2. The Story Play: Creative and Cultural Differentiation
The second pathway, equally strategic, draws on Africa’s creative and cultural assets. Beyond production efficiency, the global market is rewarding authenticity, provenance, traceability, and cultural storytelling.4 Africa’s heritage textiles and artisanal craftsmanship emerge as powerful differentiators and become a powerful economic lever.
From Nigeria’s akwete to Ghana’s kente and Mali’s bogolan, traditional fabrics embody deep histories, symbolic design languages, and community-based production systems that cannot be replicated elsewhere. With the right legal and institutional protection through geographical indications (GIs), design registries, and fair-trade certification, these cultural assets can be transformed into scalable, high-value product categories.5
According to the African Development Bank (AfDB), “Cultural and creative industries already contribute over 3 per cent to Africa’s GDP and employ more than 5 million people.”6
For fashion entrepreneurs and SMEs, the story play is not just about creative expression; it is strategic positioning. Heritage-linked brands can command higher margins, attract foreign buyers seeking distinct narratives, and open doors to international collaborations.
The Strategic Moment
Several structural shifts make this a particularly opportune time for this dual play to succeed:
- Supply-chain diversification: Global apparel sourcing is gradually expanding beyond Asia, with Africa emerging as a complementary sourcing region. Its geographic proximity to Europe, growing trade agreements, and cost advantages make it a viable part of future diversification strategies.7
- Trade frameworks: Instruments such as the AfCFTA, the EU’s Economic Partnership Agreements, and the African Growth and Opportunity Act (currently expired) provide tariff advantages and preferential market access. However, long-term resilience will depend on regional demand and inter-African trade rather than single-country preferences.8
- Demographic dividends: With its working-age population projected to exceed 1 billion by 2035, Africa is poised to become the world’s largest labour force, a magnet for investment in labour-intensive manufacturing.9
- Consumer trends: Global demand for sustainable, traceable, and ethically produced apparel is growing, aligning strongly with Africa’s potential to produce natural-fibre-based, low-carbon textiles.

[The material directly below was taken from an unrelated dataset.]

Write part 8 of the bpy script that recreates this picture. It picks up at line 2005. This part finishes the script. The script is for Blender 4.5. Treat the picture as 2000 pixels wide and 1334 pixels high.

For textile mills, garment factories, and creative MSMEs, this combination of cost, culture, and capacity offers a foundation to build integrated ecosystems that are both commercially viable and culturally distinct. For global buyers who are looking for both proximity and purpose, Africa can offer both.
Linking Scale and Story: Towards a Coherent Industrial Strategy
For this opportunity to mature, governments and businesses must act in concert. The scale play ensures inclusive industrial growth, delivering infrastructure, jobs, and trade. The story play secures long-term competitiveness by embedding brand value and origin-linked differentiation.
To translate this opportunity into tangible outcomes, policy priorities should include:
- Embed local content clauses in procurement and investment incentives.
- Establish industrial parks and clusters that connect cotton growers, mills, and garment manufacturers with creative producers.
- Create funding windows for creative MSMEs under industrial finance institutions.
- Protect heritage textiles through GIs and intellectual property law.
- Support skills programmes that integrate technical production and design.
The intersection of policy and production will determine whether Africa remains a raw-material supplier or becomes a global manufacturing and branding hub.
Ultimately, Africa’s advantage lies not in choosing between scale and story, but in executing both with precision. Industrial capability without creative differentiation risks commoditisation; creativity without production strength limits scale.
By combining the two—leveraging trade agreements, building factories, protecting heritage, and developing brands—Africa can define its own fashion economy: one that is productive, profitable, and proudly African.